More equality looks a bit like this.
No matter how much you invest in your earning potential you’ll never be paid much more than someone who hasn’t bothered for whatever reason.
Now all we need is to bring down the wages of the so-called elite so we are all paid according to the new (higher) minimum wage.
Young people today are not revolting as my generation did across the western world in the 1960s because they are afraid of the consequences in a way we were not. I left uni with an arts degree and half a dozen career job offers. I could have bought a flat in a downmarket part of London for 2-3x my salary a couple of years after graduation. I could speak freely on any subject without risk of persecution, loss of job, or arrest. I was confident and optimistic, as were most young people I knew. Life was getting better across the western world.
Today, there are far more graduates chasing far fewer career jobs. Any expression of opposition to the prevailing orthodoxy can have dire consequences. Calling for peace or an end to environmental desecration can lead to a jail sentence. Indiscretions on social media are censored and/or used to ruin reputations and career prospects. Nothing escapes the eye of the authorities. Even mild resistance to government policy is impossible without detection. The activities of the state are shrouded in ever more impenetrable secrecy; the citizen is subject to 1984-level surveillance.

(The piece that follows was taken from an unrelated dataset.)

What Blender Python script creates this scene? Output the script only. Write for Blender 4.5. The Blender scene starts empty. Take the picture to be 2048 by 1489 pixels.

How much worse things have to get before popular anger reaches critical levels I have no idea. But oppression of the masses by powerful elites has a long history (most of history, in fact). The power gap between the rulers and ruled has probably never been wider than it is today. A serf with his pitchfork had more of a chance against the armour and swords of the powerful than a rebel has today against the electronics and weaponry of our rulers.
Much to agree with
This is a recipe for mass emigration by under-30 graduates.
The Sunlit Uplands of Brexit look more like Ireland in the 1970’s: a backwater that ambitious people leave behind.
And yet UK is still a major economy. How?